BEGIN DATA PROVIDED

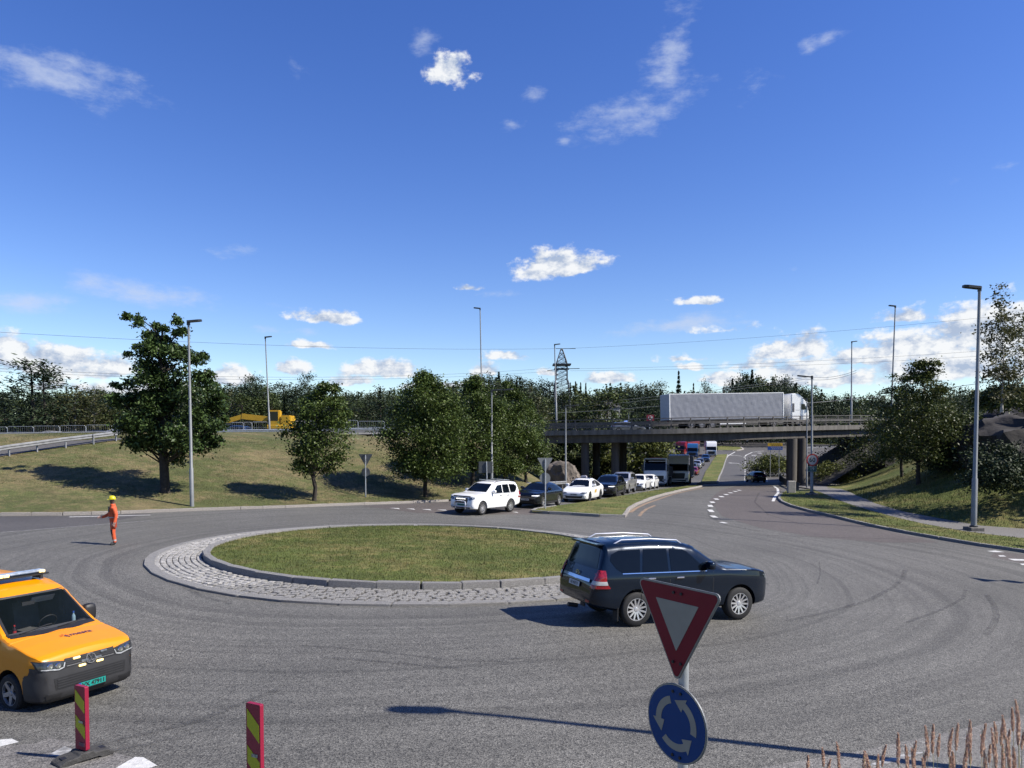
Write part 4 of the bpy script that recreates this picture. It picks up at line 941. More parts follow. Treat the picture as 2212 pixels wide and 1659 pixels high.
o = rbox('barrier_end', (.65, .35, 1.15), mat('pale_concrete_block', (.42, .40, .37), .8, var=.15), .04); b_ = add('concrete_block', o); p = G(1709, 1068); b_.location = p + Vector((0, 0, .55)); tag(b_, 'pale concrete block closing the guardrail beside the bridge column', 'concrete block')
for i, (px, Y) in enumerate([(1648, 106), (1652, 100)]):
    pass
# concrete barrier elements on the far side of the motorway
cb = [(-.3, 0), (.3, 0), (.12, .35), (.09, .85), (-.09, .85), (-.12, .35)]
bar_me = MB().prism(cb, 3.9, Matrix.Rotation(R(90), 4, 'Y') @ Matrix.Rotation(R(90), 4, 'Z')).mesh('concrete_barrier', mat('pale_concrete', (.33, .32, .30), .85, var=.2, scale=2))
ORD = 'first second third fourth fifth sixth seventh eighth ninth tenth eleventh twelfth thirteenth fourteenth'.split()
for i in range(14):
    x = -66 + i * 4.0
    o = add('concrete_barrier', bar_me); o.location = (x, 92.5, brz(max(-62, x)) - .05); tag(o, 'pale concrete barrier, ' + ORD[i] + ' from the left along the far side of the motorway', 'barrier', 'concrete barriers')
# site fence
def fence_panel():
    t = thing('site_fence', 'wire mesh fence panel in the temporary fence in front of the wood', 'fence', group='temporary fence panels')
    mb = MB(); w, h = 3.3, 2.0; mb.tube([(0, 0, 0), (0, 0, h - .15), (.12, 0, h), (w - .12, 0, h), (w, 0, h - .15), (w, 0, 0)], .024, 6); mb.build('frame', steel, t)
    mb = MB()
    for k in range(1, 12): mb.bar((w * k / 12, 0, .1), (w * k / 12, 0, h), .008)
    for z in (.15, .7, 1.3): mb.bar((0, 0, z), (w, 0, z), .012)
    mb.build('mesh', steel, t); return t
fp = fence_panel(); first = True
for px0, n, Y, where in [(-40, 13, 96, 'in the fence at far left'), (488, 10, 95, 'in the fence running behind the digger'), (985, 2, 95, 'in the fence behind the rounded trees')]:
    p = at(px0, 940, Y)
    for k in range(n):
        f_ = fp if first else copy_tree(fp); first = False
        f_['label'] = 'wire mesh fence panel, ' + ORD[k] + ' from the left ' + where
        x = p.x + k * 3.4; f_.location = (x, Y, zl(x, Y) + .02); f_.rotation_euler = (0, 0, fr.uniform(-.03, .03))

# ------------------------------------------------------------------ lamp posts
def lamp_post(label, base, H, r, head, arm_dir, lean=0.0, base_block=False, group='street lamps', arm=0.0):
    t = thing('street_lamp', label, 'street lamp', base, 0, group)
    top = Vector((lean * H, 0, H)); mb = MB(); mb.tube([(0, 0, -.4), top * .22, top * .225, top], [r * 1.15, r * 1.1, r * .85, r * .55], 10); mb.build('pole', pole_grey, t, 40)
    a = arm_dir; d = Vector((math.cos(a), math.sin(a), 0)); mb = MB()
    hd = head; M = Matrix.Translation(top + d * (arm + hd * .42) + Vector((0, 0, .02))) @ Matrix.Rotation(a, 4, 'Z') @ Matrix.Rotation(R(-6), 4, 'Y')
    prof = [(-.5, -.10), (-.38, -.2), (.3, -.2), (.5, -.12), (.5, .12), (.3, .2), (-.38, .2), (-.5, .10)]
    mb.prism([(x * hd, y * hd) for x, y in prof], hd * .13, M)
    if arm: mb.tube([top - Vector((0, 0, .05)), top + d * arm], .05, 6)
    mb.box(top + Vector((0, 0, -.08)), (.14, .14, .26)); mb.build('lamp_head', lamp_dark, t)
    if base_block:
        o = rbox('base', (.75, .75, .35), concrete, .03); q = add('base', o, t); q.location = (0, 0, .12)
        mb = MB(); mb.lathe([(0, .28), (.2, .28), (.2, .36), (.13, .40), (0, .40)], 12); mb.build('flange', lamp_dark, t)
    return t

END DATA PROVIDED

◆ **SHORT PROBLEM**: Reproduce the listing above exactly, excluding all pictures.

◆ **COMPLETED TASK**:
Write part 4 of the bpy script that recreates this picture. It picks up at line 941. More parts follow. Treat the picture as 2212 pixels wide and 1659 pixels high.
o = rbox('barrier_end', (.65, .35, 1.15), mat('pale_concrete_block', (.42, .40, .37), .8, var=.15), .04); b_ = add('concrete_block', o); p = G(1709, 1068); b_.location = p + Vector((0, 0, .55)); tag(b_, 'pale concrete block closing the guardrail beside the bridge column', 'concrete block')
for i, (px, Y) in enumerate([(1648, 106), (1652, 100)]):
    pass
# concrete barrier elements on the far side of the motorway
cb = [(-.3, 0), (.3, 0), (.12, .35), (.09, .85), (-.09, .85), (-.12, .35)]
bar_me = MB().prism(cb, 3.9, Matrix.Rotation(R(90), 4, 'Y') @ Matrix.Rotation(R(90), 4, 'Z')).mesh('concrete_barrier', mat('pale_concrete', (.33, .32, .30), .85, var=.2, scale=2))
ORD = 'first second third fourth fifth sixth seventh eighth ninth tenth eleventh twelfth thirteenth fourteenth'.split()
for i in range(14):
    x = -66 + i * 4.0
    o = add('concrete_barrier', bar_me); o.location = (x, 92.5, brz(max(-62, x)) - .05); tag(o, 'pale concrete barrier, ' + ORD[i] + ' from the left along the far side of the motorway', 'barrier', 'concrete barriers')
# site fence
def fence_panel():
    t = thing('site_fence', 'wire mesh fence panel in the temporary fence in front of the wood', 'fence', group='temporary fence panels')
    mb = MB(); w, h = 3.3, 2.0; mb.tube([(0, 0, 0), (0, 0, h - .15), (.12, 0, h), (w - .12, 0, h), (w, 0, h - .15), (w, 0, 0)], .024, 6); mb.build('frame', steel, t)
    mb = MB()
    for k in range(1, 12): mb.bar((w * k / 12, 0, .1), (w * k / 12, 0, h), .008)
    for z in (.15, .7, 1.3): mb.bar((0, 0, z), (w, 0, z), .012)
    mb.build('mesh', steel, t); return t
fp = fence_panel(); first = True
for px0, n, Y, where in [(-40, 13, 96, 'in the fence at far left'), (488, 10, 95, 'in the fence running behind the digger'), (985, 2, 95, 'in the fence behind the rounded trees')]:
    p = at(px0, 940, Y)
    for k in range(n):
        f_ = fp if first else copy_tree(fp); first = False
        f_['label'] = 'wire mesh fence panel, ' + ORD[k] + ' from the left ' + where
        x = p.x + k * 3.4; f_.location = (x, Y, zl(x, Y) + .02); f_.rotation_euler = (0, 0, fr.uniform(-.03, .03))

# ------------------------------------------------------------------ lamp posts
def lamp_post(label, base, H, r, head, arm_dir, lean=0.0, base_block=False, group='street lamps', arm=0.0):
    t = thing('street_lamp', label, 'street lamp', base, 0, group)
    top = Vector((lean * H, 0, H)); mb = MB(); mb.tube([(0, 0, -.4), top * .22, top * .225, top], [r * 1.15, r * 1.1, r * .85, r * .55], 10); mb.build('pole', pole_grey, t, 40)
    a = arm_dir; d = Vector((math.cos(a), math.sin(a), 0)); mb = MB()
    hd = head; M = Matrix.Translation(top + d * (arm + hd * .42) + Vector((0, 0, .02))) @ Matrix.Rotation(a, 4, 'Z') @ Matrix.Rotation(R(-6), 4, 'Y')
    prof = [(-.5, -.10), (-.38, -.2), (.3, -.2), (.5, -.12), (.5, .12), (.3, .2), (-.38, .2), (-.5, .10)]
    mb.prism([(x * hd, y * hd) for x, y in prof], hd * .13, M)
    if arm: mb.tube([top - Vector((0, 0, .05)), top + d * arm], .05, 6)
    mb.box(top + Vector((0, 0, -.08)), (.14, .14, .26)); mb.build('lamp_head', lamp_dark, t)
    if base_block:
        o = rbox('base', (.75, .75, .35), concrete, .03); q = add('base', o, t); q.location = (0, 0, .12)
        mb = MB(); mb.lathe([(0, .28), (.2, .28), (.2, .36), (.13, .40), (0, .40)], 12); mb.build('flange', lamp_dark, t)
    return t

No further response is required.